• _Extracted entries_:
━━━━━━━━━━━━━━━━━━━━
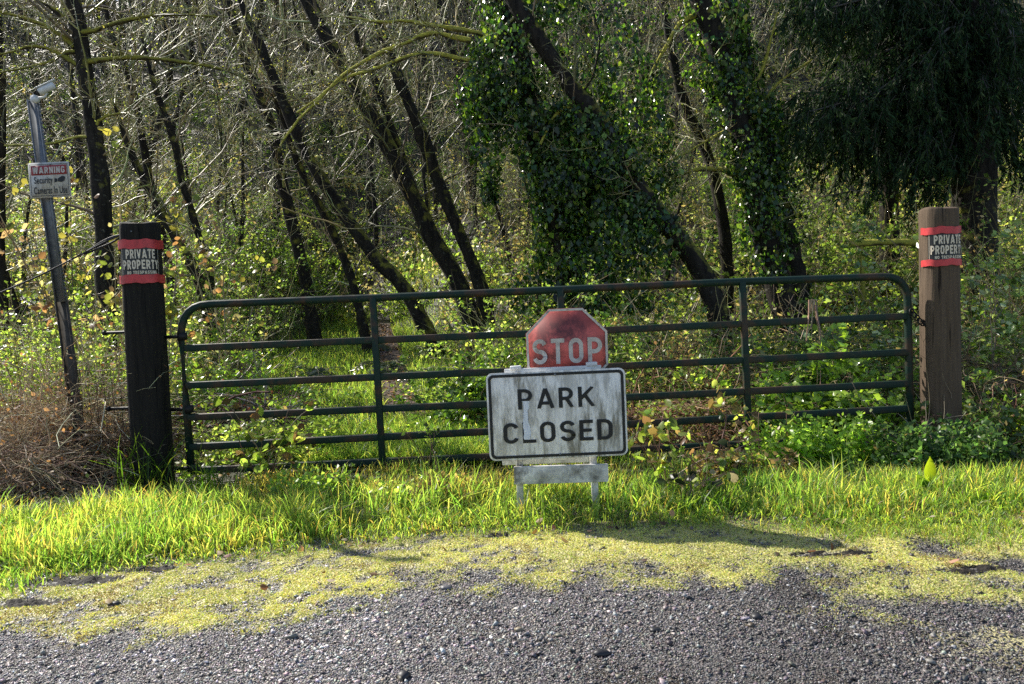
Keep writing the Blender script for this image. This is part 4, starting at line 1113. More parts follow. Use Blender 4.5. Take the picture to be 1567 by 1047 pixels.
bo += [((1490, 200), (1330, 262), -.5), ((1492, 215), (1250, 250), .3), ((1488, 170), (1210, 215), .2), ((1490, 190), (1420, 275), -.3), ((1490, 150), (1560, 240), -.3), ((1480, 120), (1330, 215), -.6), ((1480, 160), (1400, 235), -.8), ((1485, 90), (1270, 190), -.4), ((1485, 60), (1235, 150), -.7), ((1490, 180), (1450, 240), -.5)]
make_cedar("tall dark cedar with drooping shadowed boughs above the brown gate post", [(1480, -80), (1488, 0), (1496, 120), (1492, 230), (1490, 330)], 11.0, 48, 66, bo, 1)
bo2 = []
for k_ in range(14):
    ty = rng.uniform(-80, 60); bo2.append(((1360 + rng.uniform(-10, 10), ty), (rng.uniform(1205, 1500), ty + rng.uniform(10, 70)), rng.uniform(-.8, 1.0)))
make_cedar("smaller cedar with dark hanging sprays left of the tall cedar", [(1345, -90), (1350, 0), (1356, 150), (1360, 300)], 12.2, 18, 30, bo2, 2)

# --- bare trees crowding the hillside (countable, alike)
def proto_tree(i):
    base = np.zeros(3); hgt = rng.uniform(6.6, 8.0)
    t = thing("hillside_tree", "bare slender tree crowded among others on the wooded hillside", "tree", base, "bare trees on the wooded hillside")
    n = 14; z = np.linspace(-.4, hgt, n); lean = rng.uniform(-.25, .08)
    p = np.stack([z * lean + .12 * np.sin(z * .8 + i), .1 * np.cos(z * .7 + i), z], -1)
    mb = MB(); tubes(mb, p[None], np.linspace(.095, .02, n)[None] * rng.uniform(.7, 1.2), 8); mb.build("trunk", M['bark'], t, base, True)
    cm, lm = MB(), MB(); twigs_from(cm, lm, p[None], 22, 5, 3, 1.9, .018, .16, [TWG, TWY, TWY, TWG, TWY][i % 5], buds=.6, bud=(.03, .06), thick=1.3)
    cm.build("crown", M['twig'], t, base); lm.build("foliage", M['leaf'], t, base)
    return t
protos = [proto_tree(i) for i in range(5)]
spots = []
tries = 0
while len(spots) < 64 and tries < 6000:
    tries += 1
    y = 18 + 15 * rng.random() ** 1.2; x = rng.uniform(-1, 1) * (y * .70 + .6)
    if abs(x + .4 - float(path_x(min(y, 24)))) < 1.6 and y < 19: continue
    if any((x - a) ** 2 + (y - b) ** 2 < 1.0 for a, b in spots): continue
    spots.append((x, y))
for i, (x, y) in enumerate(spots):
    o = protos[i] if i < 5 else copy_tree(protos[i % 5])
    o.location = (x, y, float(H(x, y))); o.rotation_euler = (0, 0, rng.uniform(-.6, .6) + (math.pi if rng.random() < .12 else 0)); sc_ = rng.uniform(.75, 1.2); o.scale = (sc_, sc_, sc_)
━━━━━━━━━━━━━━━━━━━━
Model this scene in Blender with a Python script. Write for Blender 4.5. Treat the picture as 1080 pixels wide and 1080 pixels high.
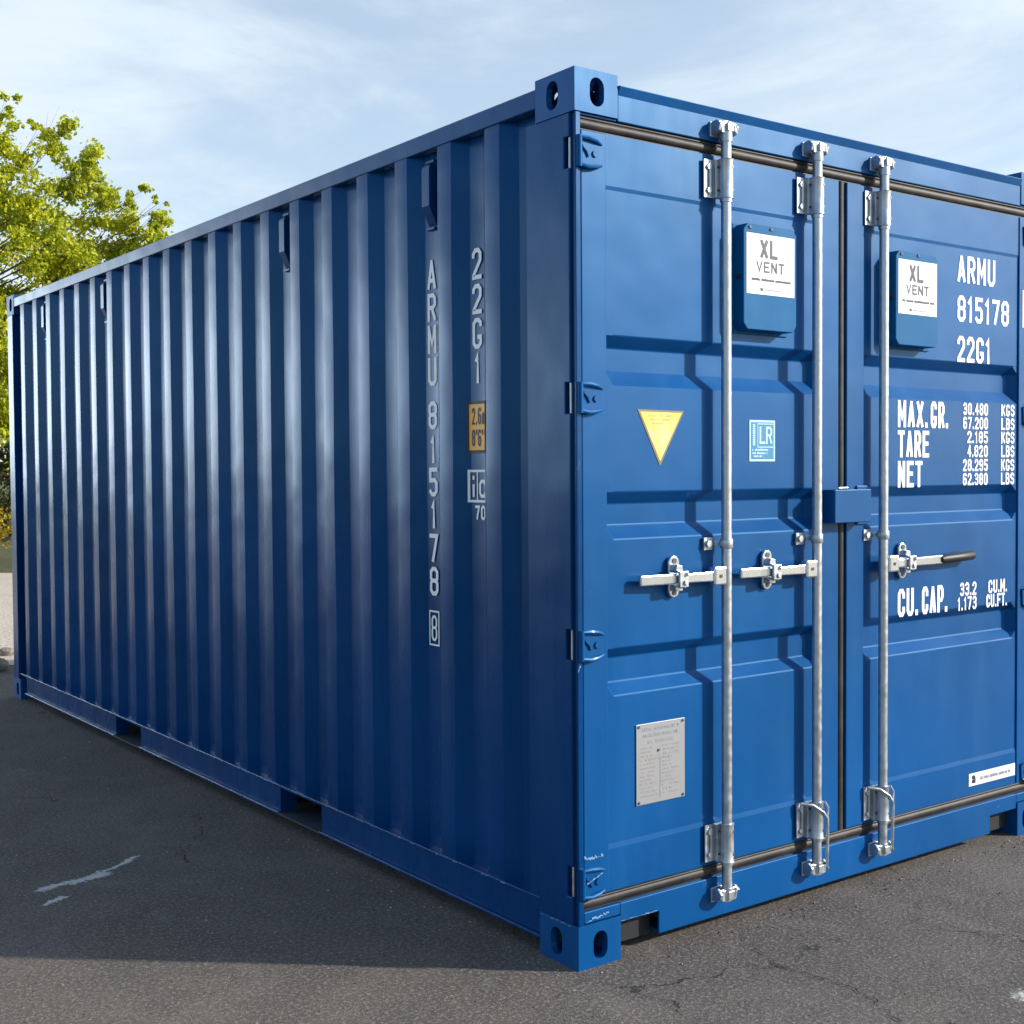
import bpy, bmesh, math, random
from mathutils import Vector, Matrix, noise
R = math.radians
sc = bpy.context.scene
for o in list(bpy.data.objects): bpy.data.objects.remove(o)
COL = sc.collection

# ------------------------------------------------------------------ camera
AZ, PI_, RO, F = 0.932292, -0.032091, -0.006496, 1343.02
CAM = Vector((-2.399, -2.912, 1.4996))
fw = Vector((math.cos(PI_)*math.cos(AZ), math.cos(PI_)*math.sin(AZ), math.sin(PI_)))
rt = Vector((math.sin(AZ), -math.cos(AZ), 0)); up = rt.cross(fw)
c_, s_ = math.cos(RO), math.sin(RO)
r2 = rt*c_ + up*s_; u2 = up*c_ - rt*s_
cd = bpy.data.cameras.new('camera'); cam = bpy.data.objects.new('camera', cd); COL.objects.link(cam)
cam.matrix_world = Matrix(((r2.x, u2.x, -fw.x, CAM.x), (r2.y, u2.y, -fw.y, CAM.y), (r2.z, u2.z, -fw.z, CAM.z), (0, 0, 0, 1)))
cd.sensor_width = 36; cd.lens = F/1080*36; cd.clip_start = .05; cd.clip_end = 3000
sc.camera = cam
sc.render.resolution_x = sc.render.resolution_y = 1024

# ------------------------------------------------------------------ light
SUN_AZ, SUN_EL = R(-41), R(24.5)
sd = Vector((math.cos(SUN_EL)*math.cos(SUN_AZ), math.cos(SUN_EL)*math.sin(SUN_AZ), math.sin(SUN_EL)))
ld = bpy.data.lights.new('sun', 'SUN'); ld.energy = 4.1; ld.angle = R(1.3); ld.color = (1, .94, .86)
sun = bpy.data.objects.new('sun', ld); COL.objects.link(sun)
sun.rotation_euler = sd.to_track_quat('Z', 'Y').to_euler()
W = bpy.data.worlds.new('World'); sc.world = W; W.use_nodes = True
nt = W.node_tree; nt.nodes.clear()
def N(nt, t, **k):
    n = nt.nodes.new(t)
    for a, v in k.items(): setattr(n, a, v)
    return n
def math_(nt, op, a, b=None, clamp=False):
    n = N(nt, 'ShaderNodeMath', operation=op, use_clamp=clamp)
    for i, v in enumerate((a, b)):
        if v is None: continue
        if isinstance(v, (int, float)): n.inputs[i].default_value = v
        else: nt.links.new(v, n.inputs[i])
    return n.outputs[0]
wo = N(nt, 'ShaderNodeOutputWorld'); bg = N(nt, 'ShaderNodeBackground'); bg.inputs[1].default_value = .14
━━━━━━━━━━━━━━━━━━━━
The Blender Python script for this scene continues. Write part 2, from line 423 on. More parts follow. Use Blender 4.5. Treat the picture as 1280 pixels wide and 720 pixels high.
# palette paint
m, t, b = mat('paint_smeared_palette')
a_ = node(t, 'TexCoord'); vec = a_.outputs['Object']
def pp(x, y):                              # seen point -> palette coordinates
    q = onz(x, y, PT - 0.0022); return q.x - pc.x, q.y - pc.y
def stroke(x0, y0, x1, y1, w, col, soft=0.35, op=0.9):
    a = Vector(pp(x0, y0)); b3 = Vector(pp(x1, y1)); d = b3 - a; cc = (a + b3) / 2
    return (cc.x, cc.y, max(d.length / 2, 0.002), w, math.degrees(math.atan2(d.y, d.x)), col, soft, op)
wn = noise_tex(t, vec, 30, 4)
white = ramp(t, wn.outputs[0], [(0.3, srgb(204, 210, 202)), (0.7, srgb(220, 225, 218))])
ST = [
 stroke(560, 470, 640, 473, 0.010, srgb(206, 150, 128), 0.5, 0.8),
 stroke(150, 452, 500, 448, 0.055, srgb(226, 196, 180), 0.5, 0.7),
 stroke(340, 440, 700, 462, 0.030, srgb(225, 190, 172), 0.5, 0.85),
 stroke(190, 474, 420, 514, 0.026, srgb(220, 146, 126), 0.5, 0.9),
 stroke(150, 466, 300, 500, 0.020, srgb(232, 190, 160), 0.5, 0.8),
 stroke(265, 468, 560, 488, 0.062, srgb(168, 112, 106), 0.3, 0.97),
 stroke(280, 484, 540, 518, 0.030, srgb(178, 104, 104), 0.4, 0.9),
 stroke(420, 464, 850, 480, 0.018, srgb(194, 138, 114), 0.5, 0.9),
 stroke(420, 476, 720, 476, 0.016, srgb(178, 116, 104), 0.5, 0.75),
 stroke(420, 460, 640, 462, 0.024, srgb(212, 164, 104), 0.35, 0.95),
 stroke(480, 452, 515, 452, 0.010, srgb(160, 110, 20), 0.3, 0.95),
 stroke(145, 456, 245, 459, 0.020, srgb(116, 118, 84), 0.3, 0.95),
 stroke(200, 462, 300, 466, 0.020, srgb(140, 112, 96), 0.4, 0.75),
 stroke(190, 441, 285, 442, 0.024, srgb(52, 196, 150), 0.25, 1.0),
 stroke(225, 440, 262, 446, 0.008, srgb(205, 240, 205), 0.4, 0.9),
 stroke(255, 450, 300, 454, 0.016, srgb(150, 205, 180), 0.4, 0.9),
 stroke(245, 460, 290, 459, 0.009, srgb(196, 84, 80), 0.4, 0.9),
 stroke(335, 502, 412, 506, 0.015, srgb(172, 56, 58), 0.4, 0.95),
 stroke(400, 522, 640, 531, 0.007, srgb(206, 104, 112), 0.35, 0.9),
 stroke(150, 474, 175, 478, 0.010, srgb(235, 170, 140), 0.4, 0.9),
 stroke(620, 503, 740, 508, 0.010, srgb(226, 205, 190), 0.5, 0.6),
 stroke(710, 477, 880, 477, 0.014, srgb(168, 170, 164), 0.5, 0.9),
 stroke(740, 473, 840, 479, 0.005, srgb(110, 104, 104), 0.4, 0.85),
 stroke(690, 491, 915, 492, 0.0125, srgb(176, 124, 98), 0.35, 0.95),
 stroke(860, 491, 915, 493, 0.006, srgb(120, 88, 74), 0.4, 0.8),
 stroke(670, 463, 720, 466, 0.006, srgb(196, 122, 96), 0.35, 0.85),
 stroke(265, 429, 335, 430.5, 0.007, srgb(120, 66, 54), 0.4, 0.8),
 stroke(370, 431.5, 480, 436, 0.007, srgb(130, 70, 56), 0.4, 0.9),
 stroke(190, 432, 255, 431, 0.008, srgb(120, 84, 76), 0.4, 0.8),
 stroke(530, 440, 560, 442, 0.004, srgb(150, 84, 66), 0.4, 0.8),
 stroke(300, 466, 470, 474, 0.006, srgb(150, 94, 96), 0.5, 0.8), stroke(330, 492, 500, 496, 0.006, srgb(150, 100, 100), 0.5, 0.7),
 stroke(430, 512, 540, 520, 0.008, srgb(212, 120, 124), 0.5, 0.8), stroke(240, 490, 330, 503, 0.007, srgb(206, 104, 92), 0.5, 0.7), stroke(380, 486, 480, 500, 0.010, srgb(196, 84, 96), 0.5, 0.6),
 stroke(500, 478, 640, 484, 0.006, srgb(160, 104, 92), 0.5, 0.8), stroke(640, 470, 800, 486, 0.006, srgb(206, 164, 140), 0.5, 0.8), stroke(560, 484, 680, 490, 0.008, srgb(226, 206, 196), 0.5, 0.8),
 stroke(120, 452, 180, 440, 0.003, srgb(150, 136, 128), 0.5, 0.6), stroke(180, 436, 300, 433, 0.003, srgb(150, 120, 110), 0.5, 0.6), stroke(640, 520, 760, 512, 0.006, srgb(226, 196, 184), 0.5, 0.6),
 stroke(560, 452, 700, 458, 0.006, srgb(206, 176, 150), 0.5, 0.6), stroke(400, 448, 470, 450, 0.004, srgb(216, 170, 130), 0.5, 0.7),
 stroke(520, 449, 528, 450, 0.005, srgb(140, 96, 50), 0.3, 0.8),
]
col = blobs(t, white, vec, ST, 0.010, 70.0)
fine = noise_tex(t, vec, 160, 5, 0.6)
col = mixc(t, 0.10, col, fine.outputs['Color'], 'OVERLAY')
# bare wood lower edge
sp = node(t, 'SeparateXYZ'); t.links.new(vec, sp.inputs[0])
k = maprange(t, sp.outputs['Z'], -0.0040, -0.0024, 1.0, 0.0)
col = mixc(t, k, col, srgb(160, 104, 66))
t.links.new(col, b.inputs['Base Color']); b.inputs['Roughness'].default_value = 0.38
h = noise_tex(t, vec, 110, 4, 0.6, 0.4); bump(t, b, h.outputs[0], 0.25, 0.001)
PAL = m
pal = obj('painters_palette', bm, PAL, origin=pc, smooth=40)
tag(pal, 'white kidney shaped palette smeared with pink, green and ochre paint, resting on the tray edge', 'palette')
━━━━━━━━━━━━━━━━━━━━
• _Task instructions_: Transcribe, leaving out pictures, each line from the one containing "Model this scene" through the one containing "sc.render.resolution_x = sc.render.resolution_y".

• _Solution for this problem_:
Model this scene in Blender with a Python script. Write for Blender 4.5. Treat the picture as 1080 pixels wide and 1080 pixels high.
import bpy, bmesh, math, random
from mathutils import Vector, Matrix, noise
R = math.radians
sc = bpy.context.scene
for o in list(bpy.data.objects): bpy.data.objects.remove(o)
COL = sc.collection

# ------------------------------------------------------------------ camera
AZ, PI_, RO, F = 0.932292, -0.032091, -0.006496, 1343.02
CAM = Vector((-2.399, -2.912, 1.4996))
fw = Vector((math.cos(PI_)*math.cos(AZ), math.cos(PI_)*math.sin(AZ), math.sin(PI_)))
rt = Vector((math.sin(AZ), -math.cos(AZ), 0)); up = rt.cross(fw)
c_, s_ = math.cos(RO), math.sin(RO)
r2 = rt*c_ + up*s_; u2 = up*c_ - rt*s_
cd = bpy.data.cameras.new('camera'); cam = bpy.data.objects.new('camera', cd); COL.objects.link(cam)
cam.matrix_world = Matrix(((r2.x, u2.x, -fw.x, CAM.x), (r2.y, u2.y, -fw.y, CAM.y), (r2.z, u2.z, -fw.z, CAM.z), (0, 0, 0, 1)))
cd.sensor_width = 36; cd.lens = F/1080*36; cd.clip_start = .05; cd.clip_end = 3000
sc.camera = cam
sc.render.resolution_x = sc.render.resolution_y = 1024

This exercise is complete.